## Given data
__________
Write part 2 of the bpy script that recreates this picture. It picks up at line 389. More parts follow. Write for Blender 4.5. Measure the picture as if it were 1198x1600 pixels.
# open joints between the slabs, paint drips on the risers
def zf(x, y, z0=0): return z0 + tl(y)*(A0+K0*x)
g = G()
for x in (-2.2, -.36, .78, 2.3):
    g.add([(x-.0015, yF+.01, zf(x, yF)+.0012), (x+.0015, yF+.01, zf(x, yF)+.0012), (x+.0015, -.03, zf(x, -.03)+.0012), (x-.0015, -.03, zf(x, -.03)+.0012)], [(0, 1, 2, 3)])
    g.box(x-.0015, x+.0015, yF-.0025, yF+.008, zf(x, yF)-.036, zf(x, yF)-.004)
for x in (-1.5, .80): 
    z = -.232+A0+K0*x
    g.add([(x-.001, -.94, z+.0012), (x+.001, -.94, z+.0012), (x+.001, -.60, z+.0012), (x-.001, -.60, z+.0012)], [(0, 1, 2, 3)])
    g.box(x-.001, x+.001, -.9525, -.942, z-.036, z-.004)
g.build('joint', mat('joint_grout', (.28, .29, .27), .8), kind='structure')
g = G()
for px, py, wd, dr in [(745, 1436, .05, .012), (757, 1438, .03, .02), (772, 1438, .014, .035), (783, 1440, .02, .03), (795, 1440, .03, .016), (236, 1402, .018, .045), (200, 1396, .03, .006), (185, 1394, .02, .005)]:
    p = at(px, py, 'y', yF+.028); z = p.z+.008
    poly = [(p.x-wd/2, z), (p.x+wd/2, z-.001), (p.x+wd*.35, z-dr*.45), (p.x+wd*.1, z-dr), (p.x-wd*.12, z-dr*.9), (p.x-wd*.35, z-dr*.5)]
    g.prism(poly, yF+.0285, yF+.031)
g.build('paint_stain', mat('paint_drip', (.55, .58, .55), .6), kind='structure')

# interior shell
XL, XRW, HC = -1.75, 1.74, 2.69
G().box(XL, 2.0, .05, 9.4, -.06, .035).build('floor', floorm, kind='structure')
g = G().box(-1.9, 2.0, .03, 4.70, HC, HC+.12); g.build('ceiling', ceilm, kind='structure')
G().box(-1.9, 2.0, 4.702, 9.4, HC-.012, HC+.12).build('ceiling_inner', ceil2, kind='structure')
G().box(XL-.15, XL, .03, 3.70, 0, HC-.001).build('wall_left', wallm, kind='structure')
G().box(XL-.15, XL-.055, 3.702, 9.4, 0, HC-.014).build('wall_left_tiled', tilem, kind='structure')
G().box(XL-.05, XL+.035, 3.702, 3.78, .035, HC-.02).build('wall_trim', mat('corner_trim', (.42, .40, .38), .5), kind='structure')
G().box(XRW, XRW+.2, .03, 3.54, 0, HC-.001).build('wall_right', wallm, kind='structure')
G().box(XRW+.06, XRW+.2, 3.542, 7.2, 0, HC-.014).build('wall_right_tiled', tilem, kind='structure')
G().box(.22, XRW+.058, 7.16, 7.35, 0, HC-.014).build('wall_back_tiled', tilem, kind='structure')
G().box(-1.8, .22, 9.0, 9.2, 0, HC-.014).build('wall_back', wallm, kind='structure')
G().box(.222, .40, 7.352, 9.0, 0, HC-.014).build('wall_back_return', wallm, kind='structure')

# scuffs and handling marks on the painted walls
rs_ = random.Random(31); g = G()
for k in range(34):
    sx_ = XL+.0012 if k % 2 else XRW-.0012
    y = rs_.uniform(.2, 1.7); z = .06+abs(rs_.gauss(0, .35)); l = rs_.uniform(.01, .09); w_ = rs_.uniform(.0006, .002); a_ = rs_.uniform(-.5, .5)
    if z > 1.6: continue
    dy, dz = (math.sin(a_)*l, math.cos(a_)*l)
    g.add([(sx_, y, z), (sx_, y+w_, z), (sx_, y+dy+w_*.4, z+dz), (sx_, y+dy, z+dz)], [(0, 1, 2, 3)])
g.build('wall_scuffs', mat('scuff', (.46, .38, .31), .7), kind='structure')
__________
## Written problem
Working from the material above, retype it in its entirety without change.

## Answer to this task
Write part 2 of the bpy script that recreates this picture. It picks up at line 389. More parts follow. Write for Blender 4.5. Measure the picture as if it were 1198x1600 pixels.
# open joints between the slabs, paint drips on the risers
def zf(x, y, z0=0): return z0 + tl(y)*(A0+K0*x)
g = G()
for x in (-2.2, -.36, .78, 2.3):
    g.add([(x-.0015, yF+.01, zf(x, yF)+.0012), (x+.0015, yF+.01, zf(x, yF)+.0012), (x+.0015, -.03, zf(x, -.03)+.0012), (x-.0015, -.03, zf(x, -.03)+.0012)], [(0, 1, 2, 3)])
    g.box(x-.0015, x+.0015, yF-.0025, yF+.008, zf(x, yF)-.036, zf(x, yF)-.004)
for x in (-1.5, .80): 
    z = -.232+A0+K0*x
    g.add([(x-.001, -.94, z+.0012), (x+.001, -.94, z+.0012), (x+.001, -.60, z+.0012), (x-.001, -.60, z+.0012)], [(0, 1, 2, 3)])
    g.box(x-.001, x+.001, -.9525, -.942, z-.036, z-.004)
g.build('joint', mat('joint_grout', (.28, .29, .27), .8), kind='structure')
g = G()
for px, py, wd, dr in [(745, 1436, .05, .012), (757, 1438, .03, .02), (772, 1438, .014, .035), (783, 1440, .02, .03), (795, 1440, .03, .016), (236, 1402, .018, .045), (200, 1396, .03, .006), (185, 1394, .02, .005)]:
    p = at(px, py, 'y', yF+.028); z = p.z+.008
    poly = [(p.x-wd/2, z), (p.x+wd/2, z-.001), (p.x+wd*.35, z-dr*.45), (p.x+wd*.1, z-dr), (p.x-wd*.12, z-dr*.9), (p.x-wd*.35, z-dr*.5)]
    g.prism(poly, yF+.0285, yF+.031)
g.build('paint_stain', mat('paint_drip', (.55, .58, .55), .6), kind='structure')

# interior shell
XL, XRW, HC = -1.75, 1.74, 2.69
G().box(XL, 2.0, .05, 9.4, -.06, .035).build('floor', floorm, kind='structure')
g = G().box(-1.9, 2.0, .03, 4.70, HC, HC+.12); g.build('ceiling', ceilm, kind='structure')
G().box(-1.9, 2.0, 4.702, 9.4, HC-.012, HC+.12).build('ceiling_inner', ceil2, kind='structure')
G().box(XL-.15, XL, .03, 3.70, 0, HC-.001).build('wall_left', wallm, kind='structure')
G().box(XL-.15, XL-.055, 3.702, 9.4, 0, HC-.014).build('wall_left_tiled', tilem, kind='structure')
G().box(XL-.05, XL+.035, 3.702, 3.78, .035, HC-.02).build('wall_trim', mat('corner_trim', (.42, .40, .38), .5), kind='structure')
G().box(XRW, XRW+.2, .03, 3.54, 0, HC-.001).build('wall_right', wallm, kind='structure')
G().box(XRW+.06, XRW+.2, 3.542, 7.2, 0, HC-.014).build('wall_right_tiled', tilem, kind='structure')
G().box(.22, XRW+.058, 7.16, 7.35, 0, HC-.014).build('wall_back_tiled', tilem, kind='structure')
G().box(-1.8, .22, 9.0, 9.2, 0, HC-.014).build('wall_back', wallm, kind='structure')
G().box(.222, .40, 7.352, 9.0, 0, HC-.014).build('wall_back_return', wallm, kind='structure')

# scuffs and handling marks on the painted walls
rs_ = random.Random(31); g = G()
for k in range(34):
    sx_ = XL+.0012 if k % 2 else XRW-.0012
    y = rs_.uniform(.2, 1.7); z = .06+abs(rs_.gauss(0, .35)); l = rs_.uniform(.01, .09); w_ = rs_.uniform(.0006, .002); a_ = rs_.uniform(-.5, .5)
    if z > 1.6: continue
    dy, dz = (math.sin(a_)*l, math.cos(a_)*l)
    g.add([(sx_, y, z), (sx_, y+w_, z), (sx_, y+dy+w_*.4, z+dz), (sx_, y+dy, z+dz)], [(0, 1, 2, 3)])
g.build('wall_scuffs', mat('scuff', (.46, .38, .31), .7), kind='structure')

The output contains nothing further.